Despite applying for a mortgage even with bad credit, it is a good idea to boost your credit score. Apart from making getting approval for a mortgage more accessible, a good credit score allows getting a lower mortgage rate. Here are proven ways to boost your credit score when thinking about applying for a mortgage.

Don’t make multiple credit inquiries.

Whenever you apply to get credit, the lenders have to check your credit history. However, the inquiry reflects on your credit report. Keep in mind that each credit inquiry has a significant negative impact on your credit score. You have to avoid making a lot of inquiries in a short period since lenders get the impression that you’re always seeking credit.

Only apply for credit when you have no other option, like when buying a home. Avoiding excessive credit inquiries will make a significant positive impact on your credit score.

Limit credit utilization to below 30 percent

Pay the balance fully every month to avoid interest when having a revolving line of credit or credit card. This is very important for credit cards that carry a high interest. A great idea to maintain the balance is to keep it not more than 30 percent of the overall limit. An increase in credit utilization will negatively impact your credit score.

Credit history is essential.

Applying for a loan requires having a credit history, whether good or bad. Lack of established credit history is likely to have your mortgage application not approved. A more extended credit history with some credit products such as credit cards or a car loan is good. The credit should reflect in your credit report for some period.

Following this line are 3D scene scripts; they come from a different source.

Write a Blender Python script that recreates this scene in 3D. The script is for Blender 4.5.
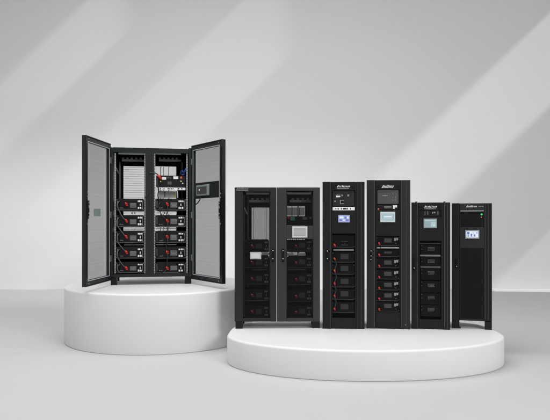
import bpy, bmesh, math, random
from mathutils import Vector, Matrix

S = bpy.context.scene
for o in list(bpy.data.objects):
    bpy.data.objects.remove(o, do_unlink=True)
C = S.collection
R = math.radians
random.seed(7)

# ------------------------------------------------------------------ camera
F, PX0, PY0 = 580.0, 300.0, 222.0          # focal length and principal point, in photo pixels (550 x 420)
H = 1.846                                  # camera height
cd = bpy.data.cameras.new('camera'); cam = bpy.data.objects.new('camera', cd); C.objects.link(cam)
cd.sensor_width = 36.0; cd.lens = F / 550 * 36
cd.shift_x = (275 - PX0) / 550; cd.shift_y = (PY0 - 210) / 550
cd.clip_end = 200
cam.location = (0, 0, H); cam.rotation_euler = (R(90), 0, 0)
S.camera = cam

# ------------------------------------------------------------------ world, lamps, exposure
w = bpy.data.worlds.new('World'); S.world = w; w.use_nodes = True
bg = w.node_tree.nodes['Background']
bg.inputs[0].default_value = (1, 1, 1, 1); bg.inputs[1].default_value = 0.38
S.view_settings.view_transform = 'Standard'; S.view_settings.look = 'None'
S.view_settings.exposure = 0.0; S.view_settings.gamma = 1.0


def area(name, loc, aim, sx, sy, power, spread=180, col=(1, 1, 1), roll=0):
    l = bpy.data.lights.new(name, 'AREA'); l.shape = 'RECTANGLE'; l.size = sx; l.size_y = sy
    l.energy = power; l.spread = R(spread); l.color = col
    o = bpy.data.objects.new(name, l); C.objects.link(o)
    d = Vector(aim) - Vector(loc)
    q = d.to_track_quat('-Z', 'Y')
    o.location = loc; o.rotation_euler = (q.to_matrix() @ Matrix.Rotation(roll, 3, 'Z')).to_euler()
    return o


area('softbox_key', (6.2, -1.5, 5.6), (0.0, 8.5, 0.6), 2.6, 2.6, 490)
area('softbox_top', (-2.2, 6.8, 8.5), (-2.0, 8.0, 0.0), 9, 6, 660)
area('softbox_wall', (-9.5, 10.2, 6.3), (-9.5, 16.0, 0.3), 23, 0.8, 122, spread=58)


def shaft(name, px, py, width, power, spread, up):
    """slanting shaft of light that grazes the back wall through photo point (px, py), 45 degrees down to the left"""
    k = 15.98 / F; d = Vector((-0.717, 0.092, -0.696))
    p = Vector(((px - PX0) * k, 15.98, H - (py - PY0) * k)) - d * up
    p.y = 15.36
    area(name, p, p + d, 0.9, width, power, spread=spread)


shaft('shaft_lamp_upper', 550, 58, 1.85, 9.5, 3.5, 3.5)
shaft('shaft_lamp_lower', 550, 272, 1.7, 4.6, 3.5, 3.5)
shaft('shaft_lamp_middle', 222, 70, 2.0, 4.6, 4, 4.2)
shaft('shaft_lamp_side', 60, 60, 1.4, 4.2, 5, 4.2)

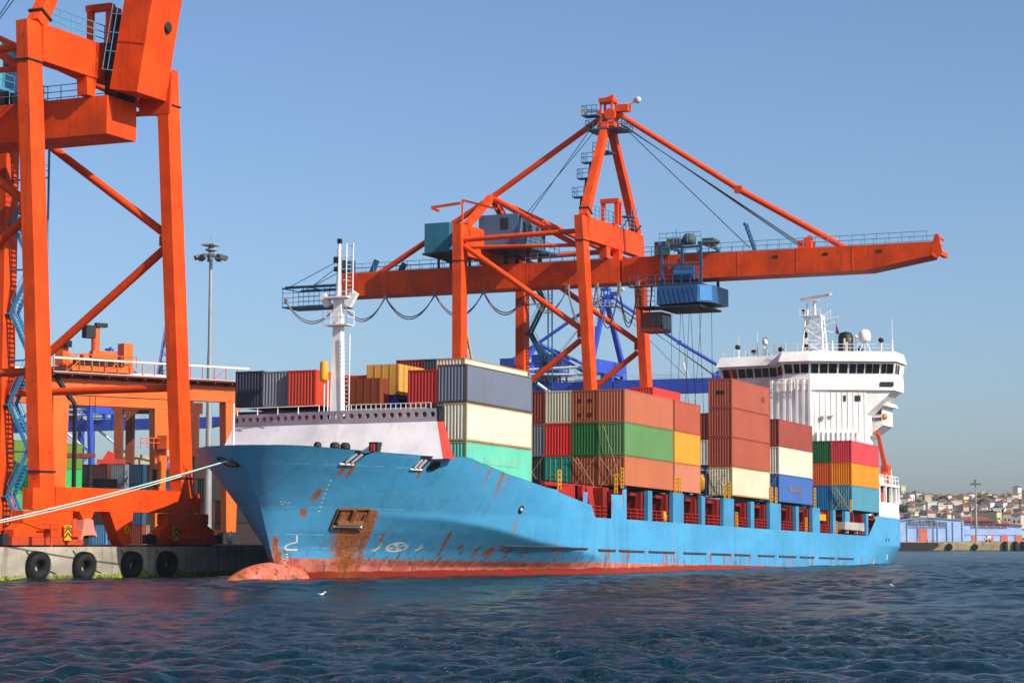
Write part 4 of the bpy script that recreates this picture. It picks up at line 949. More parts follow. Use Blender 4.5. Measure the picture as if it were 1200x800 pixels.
# faded stencils and wear marks on a few boxes
def mark(x, y, z, dx, dy, dz, hexc):
    for o in bpy.data.objects:
        if o.parent is None and o.name.startswith('shipping_container') and (o.location - Vector(shipw(x, y, z))).length < .06:
            m = MB(); m.box(*dx, *dy, *dz); me = bpy.data.meshes.new('faded_mark'); me.from_pydata([tuple(p) for p in m.v], [], m.f); me.materials.append(paint(hexc, .7, 0, .6))
            q = bpy.data.objects.new('faded_mark', me); COL.objects.link(q); q.parent = o; return
zt = Z2[2]
for dz in ((1.75, 2.05), (.5, .85)): mark(S2, row(2), zt, (.006, .016), (.55, .95), dz, '#5a2413'); mark(S2, row(2), zt, (.006, .016), (1.5, 1.85), dz, '#5a2413')
mark(S3, R1, zb + .12 + 3 * H3, (9.6, 10.6), (.004, .014), (1.2, 1.75), '#8c3f52')
mark(S3, R1, zb + .12 + 3 * H3, (.006, .016), (.8, 1.6), (1.3, 1.7), '#3f1710')
mark(S4, R1, zb + .05, (3.6, 8.2), (.004, .014), (1.15, 1.7), '#6f6a7a')
mark(A, yA, 6.8, (3.2, 9.6), (.004, .014), (1.3, 1.9), '#74c4a4')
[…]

When planning to get a house, it is possible to get bad credit mortgage in Ontario. When you lack credit history, the lender might request for a cosigner or request that you wait a bit longer to get some credit history before applying for the mortgage.

Clear all unpaid collections

If you delay making a loan or credit card payment for more than three months, the lender is likely to send a third party debt collector after you. These will use all means to collect the amount you owe to their client. Keep in mind that no lender can approve your mortgage with evidence of a pending collection.

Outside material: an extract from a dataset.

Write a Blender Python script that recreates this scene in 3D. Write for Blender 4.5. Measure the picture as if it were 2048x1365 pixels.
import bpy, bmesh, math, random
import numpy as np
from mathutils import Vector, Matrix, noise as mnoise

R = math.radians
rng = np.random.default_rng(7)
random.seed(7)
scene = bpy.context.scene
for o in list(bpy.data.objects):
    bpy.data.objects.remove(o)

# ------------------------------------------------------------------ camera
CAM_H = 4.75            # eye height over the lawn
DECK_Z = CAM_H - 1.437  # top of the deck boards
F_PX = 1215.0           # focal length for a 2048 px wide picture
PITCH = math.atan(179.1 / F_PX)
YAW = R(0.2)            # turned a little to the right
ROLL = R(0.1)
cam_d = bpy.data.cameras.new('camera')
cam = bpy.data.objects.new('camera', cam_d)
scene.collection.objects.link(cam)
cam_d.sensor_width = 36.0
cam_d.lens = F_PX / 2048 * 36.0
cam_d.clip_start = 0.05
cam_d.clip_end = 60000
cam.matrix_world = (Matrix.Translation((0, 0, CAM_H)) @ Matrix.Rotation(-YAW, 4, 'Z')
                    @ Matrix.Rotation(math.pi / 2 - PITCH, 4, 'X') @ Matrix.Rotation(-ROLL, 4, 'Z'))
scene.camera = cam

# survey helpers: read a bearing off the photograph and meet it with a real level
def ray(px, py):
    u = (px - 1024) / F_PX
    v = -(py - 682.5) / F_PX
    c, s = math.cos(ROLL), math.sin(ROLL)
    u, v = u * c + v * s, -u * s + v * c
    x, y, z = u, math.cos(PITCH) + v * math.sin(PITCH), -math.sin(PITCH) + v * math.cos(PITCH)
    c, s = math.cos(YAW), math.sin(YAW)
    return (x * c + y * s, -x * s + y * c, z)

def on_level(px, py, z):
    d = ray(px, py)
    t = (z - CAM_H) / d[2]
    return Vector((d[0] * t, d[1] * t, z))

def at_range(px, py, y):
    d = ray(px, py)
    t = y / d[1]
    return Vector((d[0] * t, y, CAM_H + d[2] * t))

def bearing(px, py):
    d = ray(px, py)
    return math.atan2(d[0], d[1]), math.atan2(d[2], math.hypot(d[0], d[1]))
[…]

Clearing all collections is a top priority when looking forward to improving your chances of getting your mortgage application approved. The rule of thumb is to pay all small balances to avoid ruining your credit.

Other consider before applying for a mortgage

Source of income

Apart from improving your credit score, your source of income matters when applying for a mortgage. Lenders require proof of a stable source of income enough to service the payments. Lenders depend on debt servicing ratios, including Total Debt Servicing (TDS) and Gross Debt Servicing (GDS) to determine your ability to pay using your income.

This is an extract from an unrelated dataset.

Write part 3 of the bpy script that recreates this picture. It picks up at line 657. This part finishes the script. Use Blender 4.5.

GDS determines monthly housing expenses against gross monthly income. The ideal ratio should be less than 32 percent. Alternatively, the TDS focuses on other debt payments you might have apart from the mortgage against your gross monthly income. A lower percentage is better, and the maximum should not exceed 42 percent.

Job security

Regardless of your level of income, there’s a possibility of not qualifying for a mortgage. This is for scenarios where your employment history is recent. Lenders usually have second thoughts regarding giving loans to people on the probationary period at their workplaces. Those in self-employment or with fluctuating income have to show an income history of at least two years to approve their mortgage application.

With this in mind, it is not a great idea to seek new employment after or when planning to apply for a mortgage. Timing at your place of work is essential to ensure that you increase the chances of having your mortgage application approved.

Down payment

When planning to buy a house, you need a down payment. This is the amount of money as a percentage of the overall total when purchasing a home . The down payment marks your initial contribution towards owning the property, and the mortgage provides the balance. Keep in mind that the down payment depends on the lender and your credit history. So, you have to do your homework to find out the amount of down payment you need when considering a mortgage.

Closing costs

Lastly, you have to budget for closing costs as well when planning to buy a house. These include appraisal costs, lawyer fees, title insurance, or home inspection.

The good idea is to finance the closing costs from your pocket. This will protect you from hiking your loan payments.

Wrapping up

When planning to apply for a mortgage, the first thing to worry about is finance. Having a good credit score is very important. However, now it is possible to apply for a loan even with bad credit.